## Given request:
Print the lines that start the entries and continue through the one holding "col=bpy.context.scene.collection", please, exactly and with the pictures omitted.

Extracted records:
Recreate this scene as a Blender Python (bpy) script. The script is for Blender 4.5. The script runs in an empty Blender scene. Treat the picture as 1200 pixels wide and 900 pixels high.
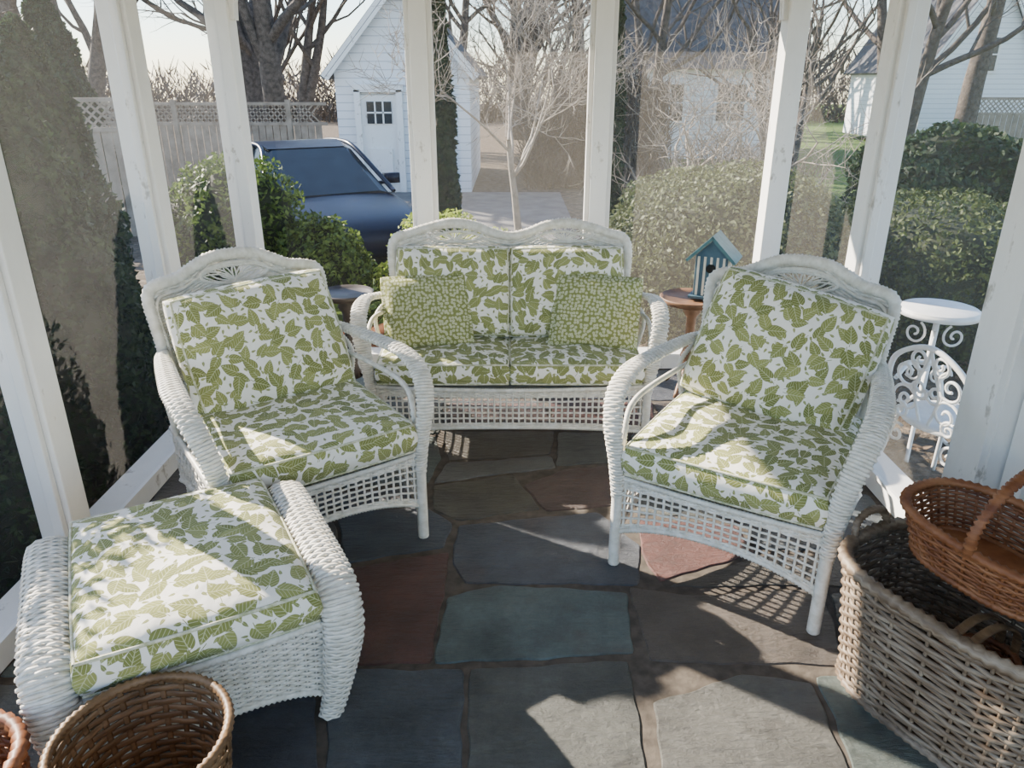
import bpy, math, random
import numpy as np
from mathutils import Vector, Matrix
rng=np.random.default_rng(7); random.seed(7)
pi=math.pi
col=bpy.context.scene.collection

# ------------------------------------------------------------ node helpers
class G:
    def __init__(s,name):
        s.m=bpy.data.materials.new(name); s.m.use_nodes=True
        s.t=s.m.node_tree; s.N=s.t.nodes; s.L=s.t.links
        s.b=s.N['Principled BSDF']; s.out=s.N['Material Output']
    def n(s,ty,**k):
        x=s.N.new(ty)
        for a,v in k.items(): setattr(x,a,v)
        return x
    def put(s,sock,v):
        if isinstance(v,bpy.types.NodeSocket): s.L.new(v,sock)
        elif isinstance(v,(tuple,list)) and len(v)==3 and sock.type=='RGBA': sock.default_value=(*v,1)
        else: sock.default_value=v
    def M(s,op,a,b=0.0,c=0.0,clamp=False):
        x=s.n('ShaderNodeMath',operation=op,use_clamp=clamp)
        s.put(x.inputs[0],a); s.put(x.inputs[1],b)
        if len(x.inputs)>2: s.put(x.inputs[2],c)
        return x.outputs[0]
    def V(s,op,a,b=(0,0,0),c=(0,0,0)):
        x=s.n('ShaderNodeVectorMath',operation=op)
        s.put(x.inputs[0],a); s.put(x.inputs[1],b)
        if op=='MULTIPLY_ADD': s.put(x.inputs[2],c)
        return x.outputs[0]
    def mix(s,f,a,b,blend='MIX'):
        x=s.n('ShaderNodeMix',data_type='RGBA',blend_type=blend)
        s.put(x.inputs[0],f); s.put(x.inputs[6],a); s.put(x.inputs[7],b)
        return x.outputs[2]
    def co(s,k='Object'): return s.n('ShaderNodeTexCoord').outputs[k]
    def noise(s,vec,scale,detail=3,rough=.55,out='Fac'):
        x=s.n('ShaderNodeTexNoise'); s.put(x.inputs['Vector'],vec)
        x.inputs['Scale'].default_value=scale; x.inputs['Detail'].default_value=detail; x.inputs['Roughness'].default_value=rough
        return x.outputs[out]
    def ramp(s,f,stops):
        x=s.n('ShaderNodeValToRGB'); s.put(x.inputs[0],f); e=x.color_ramp.elements
        while len(e)<len(stops): e.new(.5)
        for i,(p,c) in enumerate(stops):
            e[i].position=p; e[i].color=(*c,1) if len(c)==3 else c
        return x.outputs[0]
    def bump(s,h,strength=.3,dist=.01):
        x=s.n('ShaderNodeBump'); s.put(x.inputs['Height'],h)
        x.inputs['Strength'].default_value=strength; x.inputs['Distance'].default_value=dist
        s.L.new(x.outputs[0],s.b.inputs['Normal'])
    def fin(s,c=None,rough=None,metal=None,spec=None):
        if c is not None: s.put(s.b.inputs['Base Color'],c)
        if rough is not None: s.put(s.b.inputs['Roughness'],rough)
        if metal is not None: s.put(s.b.inputs['Metallic'],metal)
        if spec is not None: s.put(s.b.inputs['Specular IOR Level'],spec)
        return s.m

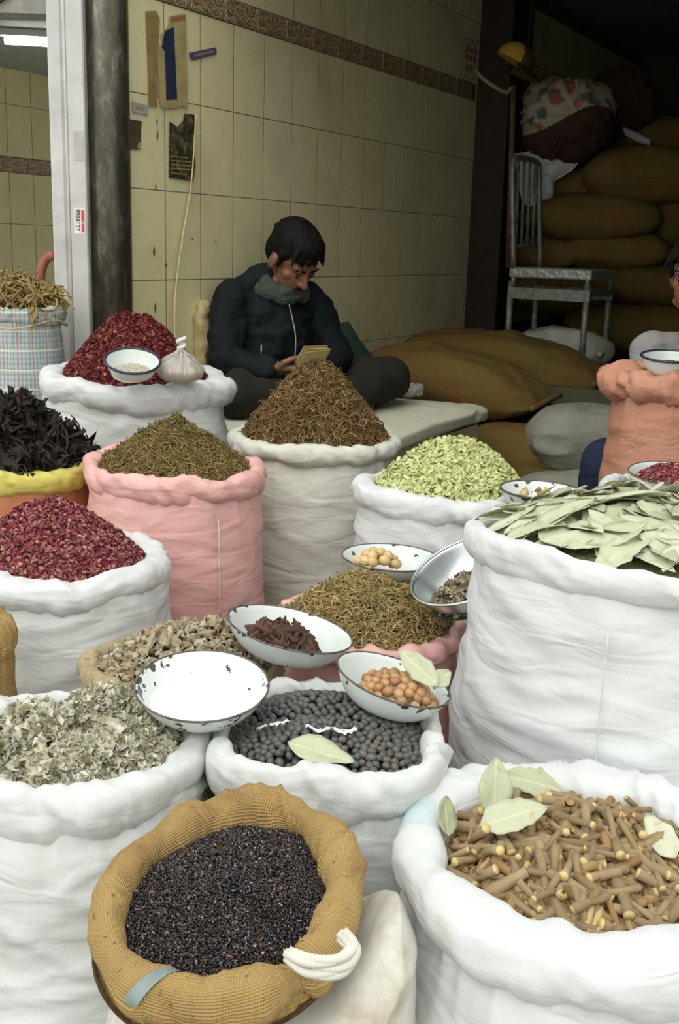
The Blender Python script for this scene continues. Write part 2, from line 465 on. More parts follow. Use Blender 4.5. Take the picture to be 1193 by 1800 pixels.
pf = box('floor_platform', 1.72, 5.9, -3.3, 0, 0, .9, dark_plaster, None, (W0[0], W0[1], 0), ROTW); structure(pf, 'raised floor at the back of the shop')

# neighbouring shop seen left of the pillar
LW = at(44, 482, 6.95)
zC = LW[2]
org = np.array([LW[0], LW[1]]) - WD * .55
rows_l = [(zC + .3 * k, zC + .3 * (k + 1)) for k in (-3, -2, -1, 0)]
zb0 = zC + .6
rows_l = [(zC + .3 * k, zC + .3 * (k + 1)) for k in (-3, -2, -1, 0, 1)]
rows_l += [(zb0 + .09 + .3 * k, zb0 + .09 + .3 * (k + 1)) for k in range(2)]
LWTOP = zb0 + .09 + .50
tiled_wall('wall_neighbour', 'olive tiled wall of the neighbouring shop', org, -.6, 1.6, 0, LWTOP + .3, rows_l, .2, tile_mat_green, .05,
           border=(zb0 + .002, zb0 + .088, .2))
cl = box('ceiling_neighbour', -3.0, 2.2, -1.5, .2, LWTOP, LWTOP + .12, ceiling_mat, None, (org[0], org[1], 0), ROTW); structure(cl, 'grey ceiling of the neighbouring shop')
lint = box('trim_lintel', -.0, 1.2, 0, .15, 0, .35, concrete, None, (0, 0, 0)); structure(lint, 'pale grey lintel above the neighbouring shop')
q = at(-60, 22, 4.6); lint.location = (q[0] - .45, q[1], q[2]); lint.rotation_euler = (0, 0, -.03)
tube('lintel_cable', curve_pts([(.45, -.012, .06), (.52, -.014, .02), (.60, -.012, .04), (.64, -.012, .09)], 14), .006, dark_brown, lint)
tb = empty('tube_lamp', at(45, 72, 5.6))
tag(tb, 'white fluorescent tube lamp on the neighbouring shop ceiling', 'lamp')
lm, nt_, b_ = new_mat('lamp_tube'); b_.inputs['Emission Color'].default_value = (1, 1, .95, 1); b_.inputs['Emission Strength'].default_value = 9.0; b_.inputs['Base Color'].default_value = (.8, .8, .8, 1)
tube('glass_tube', [(-.1, 0, 0), (.55, .1, 0)], .018, lm, tb)
box('lamp_housing', -.12, .57, -.02, .04, .02, .05, paint_white, tb, rot=(0, 0, .15))

# white pillar beside the steel column
pc = at(120, 500, 3.68)
pil = empty('pillar', (pc[0], 3.68, 0))
structure(pil, 'white painted pillar with a recessed groove')
xa, xb = at(96, 300, 3.68)[0] - pc[0], at(156, 300, 3.66)[0] - pc[0]
gx = xa + (xb - xa) * .42
box('pillar_shaft', xa, gx, -.05, .2, 0, 3.3, paint_white, pil, bevel=.008)
box('pillar_groove', gx, gx + .012, -.035, .2, 0, 3.3, paint_white, pil)
box('pillar_face', gx + .012, xb, -.055, .2, 0, 3.3, paint_white, pil, bevel=.004)
tube('pillar_rod', [(gx + .004, -.04, 0), (gx + .004, -.04, 3.3)], .006, paint_white, pil)
cc = at(192, 400, 3.72)
col_ = empty('steel_column', (cc[0], 3.72, 0)); structure(col_, 'round dark steel column with worn streaks')
V, F = tube_vf([(0, 0, 0), (0, 0, 3.3)], .073, 40); fixn(obj('column_shaft', V, F, steel_dark, col_))

# bench along the tiled wall: tiled base and cushioned mat
BZ = .90
bc = at_z(868, 712, BZ)
b_s = (bc[:2] - W0) @ WD; b_o = (bc[:2] - W0) @ WN
bench = empty('bench', W(0, 0), ROTW)
tag(bench, 'low tiled bench along the wall under the seated man', 'bench')
s_lo = -.1
box('base', s_lo, b_s - .03, -(b_o - .05), -.01, 0, BZ - .075, grout, bench)
V, F = box_vf(.002, .198, -.001, .004, .002, .298, .0004)
tme = make_mesh('base_tile', V, F, tile_mat, False)
bm = bmesh.new(); bm.from_mesh(tme); bmesh.ops.recalc_face_normals(bm, faces=bm.faces[:]); bm.to_mesh(tme); bm.free()
s = b_s - .03 - .2
while s > s_lo:
    for z in (BZ - .075 - .3, BZ - .075 - .6):
        link('base_tile', tme, bench, (s, -(b_o - .05), z))
    s -= .2
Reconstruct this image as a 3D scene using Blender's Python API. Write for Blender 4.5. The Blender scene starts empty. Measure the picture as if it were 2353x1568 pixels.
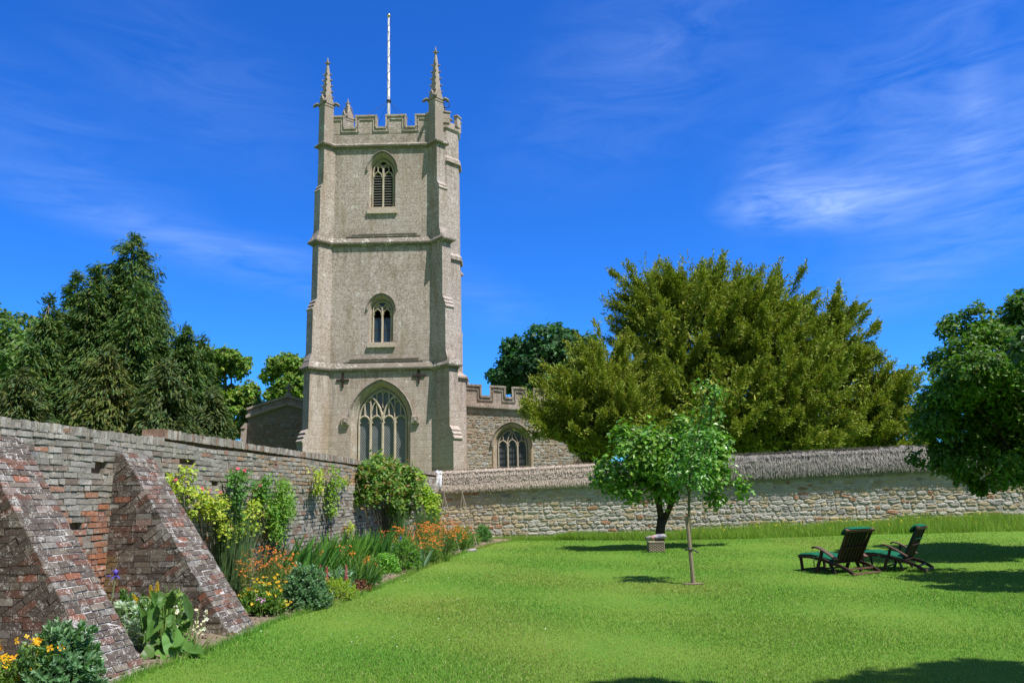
import bpy, math, random
import numpy as np
from mathutils import Vector, Matrix

random.seed(7)
RNG = np.random.default_rng(11)
scn = bpy.context.scene
COLL = scn.collection
R_ = math.radians

# ------------------------------------------------------------------ camera
F, CX, CY = 1829.0, 1176.0, 784.0          # measured on the photograph at 2352 px width
PITCH, ROLL, EYE = math.atan(378 / F), 0.0234, 1.7
cam_d = bpy.data.cameras.new('camera'); cam = bpy.data.objects.new('camera', cam_d); COLL.objects.link(cam)
cam_d.sensor_width = 36.0; cam_d.lens = F / 2352 * 36; cam_d.clip_end = 6000; cam_d.clip_start = 0.05
cam.matrix_world = Matrix.Translation((0, 0, EYE)) @ Matrix.Rotation(math.pi / 2 + PITCH, 4, 'X') @ Matrix.Rotation(-ROLL, 4, 'Z')
scn.camera = cam

# ------------------------------------------------------------------ light
SUN_AZ, SUN_EL = R_(50), R_(60.5)            # azimuth measured from straight behind the camera to the right
SUN_DIR = Vector((math.sin(SUN_AZ) * math.cos(SUN_EL), -math.cos(SUN_AZ) * math.cos(SUN_EL), math.sin(SUN_EL)))
sd = bpy.data.lights.new('sun', 'SUN'); sun = bpy.data.objects.new('sun', sd); COLL.objects.link(sun)
sd.energy = 5.0; sd.angle = R_(0.5); sd.color = (1.0, 0.95, 0.885)
sun.rotation_euler = SUN_DIR.to_track_quat('Z', 'Y').to_euler()
scn.view_settings.view_transform = 'Standard'; scn.view_settings.look = 'None'
scn.view_settings.exposure = 0.45; scn.view_settings.gamma = 1.0
scn.cycles.max_bounces = 6; scn.cycles.transparent_max_bounces = 4
scn.cycles.diffuse_bounces = 3; scn.cycles.glossy_bounces = 2; scn.cycles.transmission_bounces = 3

CAM_M = np.array(cam.matrix_world.to_3x3())
CAM_C = np.array([0, 0, EYE])
def ray(px, py):
    d = CAM_M @ np.array([(px - CX) / F, -(py - CY) / F, -1.0]); return d
def P(px, py, Y):
    d = ray(px, py); return CAM_C + d * (Y / d[1])
def proj(w):
    c = CAM_M.T @ (np.asarray(w, float) - CAM_C); return CX - F * c[0] / c[2], CY + F * c[1] / c[2]
def sstep(a, b, x):
    t = np.clip((np.asarray(x, float) - a) / (b - a), 0, 1); return t * t * (3 - 2 * t)
def gz(X, Y):
    Y = np.asarray(Y, float); X = np.asarray(X, float)
    y = np.clip(Y, 0, 30)
    z = .0155 * y + .00024 * y * y
    z = z + .035 * np.clip(X - 4, 0, 12) * sstep(18, 26, Y) * (1 - sstep(34, 40, Y))
    return z
def G(px, py):
    d = ray(px, py); lo, hi = 1.0, 60.0
    for _ in range(50):
        Y = (lo + hi) / 2
        if 1.7 + d[2] / d[1] * Y > gz(d[0] / d[1] * Y, Y): lo = Y
        else: hi = Y
    return np.array([d[0] / d[1] * Y, Y, float(gz(d[0] / d[1] * Y, Y))])
def at(px, Y):                               # point of the ground seen in column px at depth Y
    X = (px - CX) / F * Y
    for _ in range(8):
        q = proj((X, Y, gz(X, Y))); X += (px - q[0]) / F * Y
    return np.array([X, Y, float(gz(X, Y))])
def azel(px, py):
    d = ray(px, py); d = d / np.linalg.norm(d); return math.atan2(d[0], d[1]), math.asin(d[2])

# ------------------------------------------------------------------ node helper
class NT:
    def __init__(s, tree): s.t = tree; s.L = tree.links.new
    def n(s, kind, props=None, **ins):
        nd = s.t.nodes.new(kind)
        for k, v in (props or {}).items(): setattr(nd, k, v)
        for k, v in ins.items():
            k2 = int(k[1:]) if k[0] == '_' else k.replace('__', ' ')
            s.put(nd.inputs[k2], v)
        return nd
    def put(s, sock, v):
        if isinstance(v, bpy.types.NodeSocket): s.L(v, sock)
        else: sock.default_value = v
    def math(s, op, a, b=0.0, c=0.0, clamp=False):
        nd = s.n('ShaderNodeMath', {'operation': op, 'use_clamp': clamp}, _0=a, _1=b, _2=c); return nd.outputs[0]
    def mix(s, fac, a, b, mode='MIX'):
        nd = s.n('ShaderNodeMix', {'data_type': 'RGBA', 'blend_type': mode})
        s.put(nd.inputs[0], fac); s.put(nd.inputs[6], a); s.put(nd.inputs[7], b); return nd.outputs[2]
    def ramp(s, fac, stops):
        nd = s.n('ShaderNodeValToRGB', None, Fac=fac); el = nd.color_ramp.elements
        while len(el) < len(stops): el.new(0.5)
        for e, (p, c) in zip(el, stops):
            e.position = p; e.color = (c, c, c, 1) if not isinstance(c, tuple) else (*c, 1)
        return nd.outputs[0]
    def noise(s, vec, scale, detail=4.0, rough=.55, dist=0.0):
        nd = s.n('ShaderNodeTexNoise', None, Scale=scale, Detail=detail, Roughness=rough, Distortion=dist)
        if vec is not None: s.L(vec, nd.inputs['Vector'])
        return nd.outputs[0]

# ------------------------------------------------------------------ world: blue sky with thin cirrus
world = bpy.data.worlds.new('World'); scn.world = world; world.use_nodes = True
W = NT(world.node_tree); world.node_tree.nodes.clear()
sky = W.n('ShaderNodeTexSky', {'sky_type': 'NISHITA', 'sun_disc': False, 'sun_elevation': SUN_EL,
                               'sun_rotation': math.pi - SUN_AZ, 'altitude': 300, 'air_density': 1.0, 'dust_density': 0.3, 'ozone_density': 3.0})
hs = W.n('ShaderNodeHueSaturation', None, Hue=.508, Saturation=1.2, Value=1.0, Fac=1.0, Color=sky.outputs[0]).outputs[0]
skyc = W.mix(1.0, hs, (.29, .92, 1.64, 1), 'MULTIPLY')
geo = W.n('ShaderNodeTexCoord').outputs['Generated']
sep = W.n('ShaderNodeSeparateXYZ', None, _0=geo)
el_ = W.math('ARCSINE', sep.outputs[2]); az_ = W.math('ARCTAN2', sep.outputs[0], sep.outputs[1])
ae = W.n('ShaderNodeCombineXYZ', None, _0=az_, _1=el_, _2=0.0).outputs[0]
def wisp(px, py, rx, ry, ang, amp, seed, stretch=6.0, sc=7.0):
    a, e = azel(px, py)
    mp = W.n('ShaderNodeMapping', {'vector_type': 'TEXTURE'}, Vector=ae, Location=(a, e, 0), Rotation=(0, 0, R_(ang)), Scale=(rx / F, ry / F, 1))
    g = W.n('ShaderNodeTexGradient', {'gradient_type': 'SPHERICAL'}, Vector=mp.outputs[0]).outputs[1]
    mp2 = W.n('ShaderNodeMapping', None, Vector=ae, Location=(seed, seed * .37, 0), Rotation=(0, 0, R_(-ang)), Scale=(1, stretch, 1))
    nz = W.noise(mp2.outputs[0], sc, 7, .62, .9)
    nz = W.ramp(nz, [(.34, 0.0), (.78, 1.0)])
    g = W.math('POWER', g, 1.1)
    return W.math('MULTIPLY', W.math('MULTIPLY', g, nz), amp * .5)
wl = [wisp(1900, 465, 280, 75, -4, 1.9, 1.3, 5, 9), wisp(2200, 370, 380, 130, 12, .85, 2.7, 7, 7), wisp(1790, 400, 110, 170, -55, .7, 9.2, 5, 9),
      wisp(2100, 250, 520, 300, 20, .55, 4.1, 4, 6), wisp(2230, 520, 360, 120, 25, .6, 5.5, 6, 8), wisp(2240, 240, 60, 260, -8, .5, 3.5, 3, 9),
      wisp(1500, 130, 520, 260, 28, .42, 6.3, 4, 6), wisp(380, 540, 560, 75, -14, .55, 7.9, 6, 7), wisp(600, 575, 260, 45, -5, .5, 2.2, 6, 8),
      wisp(450, 190, 420, 190, -20, .30, 8.8, 4, 6), wisp(1100, 680, 240, 90, -25, .28, 1.9, 5, 7), wisp(180, 380, 400, 160, -30, .30, 3.9, 5, 6),
      wisp(2150, 620, 420, 100, 8, .3, 7.1, 5, 7)]
cl = wl[0]
for w_ in wl[1:]: cl = W.math('ADD', cl, w_)
cl = W.math('MINIMUM', cl, .62)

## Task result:
Recreate this scene as a Blender Python (bpy) script. The script is for Blender 4.5. The script runs in an empty Blender scene. Treat the picture as 1200 pixels wide and 900 pixels high.
import bpy, math, random
import numpy as np
from mathutils import Vector, Matrix
rng=np.random.default_rng(7); random.seed(7)
pi=math.pi
col=bpy.context.scene.collection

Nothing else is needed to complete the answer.